The USA, on the other hand, is a political and economical integrated union. The political changes regarding the economy have an impact on all the member states. The economic performance of one State has an impact on the overall performance. Thus, the federal government intervenes in the economic performance of every state. Therefore, before entering into a new country, organizations have to evaluate the restrictions that various trade unions pose. Such would help in forecasting the needs and potential factors that would have an effect on the industry. Moreover, there would be an assessment of the various costs the organization would incur in establishing itself in the new market and the expected performance. Thus, there would be the development of strategies for improving marketing activities and reduction of operational costs. Nonetheless, organizations have to assess the global economy since it is interlinked. For example, the great depression that started in New York spread to the whole world (Organization for Economic Co-Operation and Development, 2008, p23).
Another effect of globalization on the corporate social responsibility is the increased awareness of the buyers to suppliers on the CSR standards that they expect corporations to meet. On the other hand, most organizations demand that vendors respond to their CSR standards to do business with them. The CSR standards for organizations vary depending on their locations and the culture of the society they operate in. Consequently, it may prove expensive for the suppliers because each agency may have different standards, thus meeting all their expectations may require more input. Despite being expensive, the suppliers have to adjust their operations to meet the required standards because failure to do so primes to loss of customers, and thus a decreased market share in the global market. For example in Kenya, a flower company adjusted its ethical standards to meet its customer’s ethical standards, which are in line with the UK’s ETI. The UK supermarket that the flower company did business with required the Kenyan flower company to comply with the ethical standards that guided it to do business with it (Lund-Thomsen and Nadvi, 2010, p5).
Organizations that venture the international market have to comply with the set international labor laws, which are more strict than the local ones.
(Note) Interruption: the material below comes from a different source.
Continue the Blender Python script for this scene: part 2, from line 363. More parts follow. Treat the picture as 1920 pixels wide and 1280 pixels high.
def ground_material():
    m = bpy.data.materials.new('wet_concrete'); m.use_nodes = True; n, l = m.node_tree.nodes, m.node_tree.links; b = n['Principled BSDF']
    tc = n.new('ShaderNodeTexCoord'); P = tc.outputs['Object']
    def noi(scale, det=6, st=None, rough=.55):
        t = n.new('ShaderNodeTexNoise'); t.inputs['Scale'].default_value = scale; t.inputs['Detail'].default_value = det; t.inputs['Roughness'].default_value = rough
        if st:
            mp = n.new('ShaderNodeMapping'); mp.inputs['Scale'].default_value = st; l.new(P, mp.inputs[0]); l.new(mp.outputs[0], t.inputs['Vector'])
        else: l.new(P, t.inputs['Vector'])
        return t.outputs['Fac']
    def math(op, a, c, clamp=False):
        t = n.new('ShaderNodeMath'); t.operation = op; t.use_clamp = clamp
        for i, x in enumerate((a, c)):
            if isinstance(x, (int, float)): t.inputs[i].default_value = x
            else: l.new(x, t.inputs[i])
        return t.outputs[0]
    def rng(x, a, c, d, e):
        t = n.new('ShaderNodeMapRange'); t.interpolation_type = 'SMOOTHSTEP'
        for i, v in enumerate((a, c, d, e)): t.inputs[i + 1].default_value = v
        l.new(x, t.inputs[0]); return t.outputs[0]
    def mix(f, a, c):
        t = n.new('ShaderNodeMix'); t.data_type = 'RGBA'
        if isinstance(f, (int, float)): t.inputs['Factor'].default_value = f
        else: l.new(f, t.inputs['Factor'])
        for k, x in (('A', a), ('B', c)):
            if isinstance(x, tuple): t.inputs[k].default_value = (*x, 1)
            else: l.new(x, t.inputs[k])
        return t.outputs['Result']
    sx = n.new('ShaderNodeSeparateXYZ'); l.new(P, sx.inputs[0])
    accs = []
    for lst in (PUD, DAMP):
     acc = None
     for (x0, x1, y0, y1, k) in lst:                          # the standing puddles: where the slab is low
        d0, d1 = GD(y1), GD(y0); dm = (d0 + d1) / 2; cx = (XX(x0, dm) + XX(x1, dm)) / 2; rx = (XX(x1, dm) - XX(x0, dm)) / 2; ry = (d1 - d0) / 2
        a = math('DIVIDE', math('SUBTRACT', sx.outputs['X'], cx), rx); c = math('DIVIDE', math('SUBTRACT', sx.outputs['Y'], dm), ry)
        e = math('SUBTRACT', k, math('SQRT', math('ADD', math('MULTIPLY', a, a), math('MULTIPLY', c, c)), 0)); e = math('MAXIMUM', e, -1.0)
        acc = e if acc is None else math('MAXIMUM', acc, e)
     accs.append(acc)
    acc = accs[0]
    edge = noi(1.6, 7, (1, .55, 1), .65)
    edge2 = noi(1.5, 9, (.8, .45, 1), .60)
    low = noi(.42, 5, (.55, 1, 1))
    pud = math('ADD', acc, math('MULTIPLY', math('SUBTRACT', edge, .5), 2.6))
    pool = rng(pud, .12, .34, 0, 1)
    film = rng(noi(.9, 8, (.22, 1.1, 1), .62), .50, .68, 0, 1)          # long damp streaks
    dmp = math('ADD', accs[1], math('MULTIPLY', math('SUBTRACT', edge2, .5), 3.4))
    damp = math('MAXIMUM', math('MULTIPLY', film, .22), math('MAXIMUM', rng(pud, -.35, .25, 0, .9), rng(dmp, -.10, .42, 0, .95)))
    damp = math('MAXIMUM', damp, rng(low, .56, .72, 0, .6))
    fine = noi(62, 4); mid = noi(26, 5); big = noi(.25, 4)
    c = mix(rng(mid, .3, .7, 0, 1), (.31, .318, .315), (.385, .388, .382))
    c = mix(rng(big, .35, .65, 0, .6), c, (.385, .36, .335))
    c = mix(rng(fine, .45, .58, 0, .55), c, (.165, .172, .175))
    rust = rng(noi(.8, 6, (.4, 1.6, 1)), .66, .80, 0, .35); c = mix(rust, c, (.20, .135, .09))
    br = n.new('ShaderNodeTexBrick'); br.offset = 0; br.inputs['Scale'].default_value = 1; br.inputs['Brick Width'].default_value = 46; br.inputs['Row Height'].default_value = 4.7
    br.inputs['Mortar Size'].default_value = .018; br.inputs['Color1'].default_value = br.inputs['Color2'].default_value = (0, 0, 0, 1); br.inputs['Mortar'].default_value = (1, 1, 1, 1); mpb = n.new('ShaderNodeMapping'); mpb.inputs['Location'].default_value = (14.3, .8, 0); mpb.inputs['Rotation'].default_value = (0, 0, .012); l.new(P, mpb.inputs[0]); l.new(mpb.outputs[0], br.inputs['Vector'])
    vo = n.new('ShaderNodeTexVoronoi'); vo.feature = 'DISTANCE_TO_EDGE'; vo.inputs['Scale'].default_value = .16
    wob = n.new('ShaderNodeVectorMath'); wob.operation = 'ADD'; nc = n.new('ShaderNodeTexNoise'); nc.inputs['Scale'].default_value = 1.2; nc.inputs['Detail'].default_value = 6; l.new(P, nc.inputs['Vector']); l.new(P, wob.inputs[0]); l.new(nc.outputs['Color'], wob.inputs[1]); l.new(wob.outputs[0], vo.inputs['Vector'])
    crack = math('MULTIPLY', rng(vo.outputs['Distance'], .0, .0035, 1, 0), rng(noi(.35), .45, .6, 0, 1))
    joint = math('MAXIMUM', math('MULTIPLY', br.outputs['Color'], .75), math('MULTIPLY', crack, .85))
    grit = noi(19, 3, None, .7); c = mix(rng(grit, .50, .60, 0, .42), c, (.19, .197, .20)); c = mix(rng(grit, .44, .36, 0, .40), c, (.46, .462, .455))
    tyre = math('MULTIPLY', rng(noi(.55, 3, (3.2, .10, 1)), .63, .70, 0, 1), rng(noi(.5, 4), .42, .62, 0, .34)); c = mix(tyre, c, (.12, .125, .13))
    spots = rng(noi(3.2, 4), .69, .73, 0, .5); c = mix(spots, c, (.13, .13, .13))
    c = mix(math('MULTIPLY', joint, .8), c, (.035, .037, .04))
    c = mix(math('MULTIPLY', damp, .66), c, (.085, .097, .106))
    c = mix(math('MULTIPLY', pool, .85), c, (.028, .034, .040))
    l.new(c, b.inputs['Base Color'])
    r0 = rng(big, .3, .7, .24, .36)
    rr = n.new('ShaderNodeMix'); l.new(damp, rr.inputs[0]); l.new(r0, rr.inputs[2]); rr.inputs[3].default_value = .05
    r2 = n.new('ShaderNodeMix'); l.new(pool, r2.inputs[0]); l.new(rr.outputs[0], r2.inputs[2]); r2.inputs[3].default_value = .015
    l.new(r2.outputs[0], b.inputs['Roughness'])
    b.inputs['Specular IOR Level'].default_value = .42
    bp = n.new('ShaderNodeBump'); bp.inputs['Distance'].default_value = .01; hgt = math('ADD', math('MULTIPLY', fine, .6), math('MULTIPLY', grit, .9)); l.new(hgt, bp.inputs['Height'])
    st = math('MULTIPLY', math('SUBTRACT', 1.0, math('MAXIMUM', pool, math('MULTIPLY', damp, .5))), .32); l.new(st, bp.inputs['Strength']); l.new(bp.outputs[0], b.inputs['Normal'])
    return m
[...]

The adjustments required for these organizations are often expensive. For example in Cambodia, a garment manufacturer adjusted its labor standards to meet the international labor standards as per the requirement of the international market. Although the company previously followed all the labor laws of its country, it had to adjust its standards to meet the international standards to survive in the international market (Lund-Thomsen and Nadvi, 2010, p5).
Conclusion
Evidently, globalization has had an impact on different components of the value chain. They include technological, financial, economic, political, human resources, cultural, competitive advantage, and corporate social responsibility aspects. International organizations have to adjust their operations to meet the wide range of CSR and cultural expectations, financial and technological needs. They are affected by the economy and political stability of every nation either directly or indirectly. They can also increase their competitive advantage from the different backgrounds and experiences of their diverse workforce. A company operating at the international level has to strategize carefully to ensure that all its operations target at increasing its value.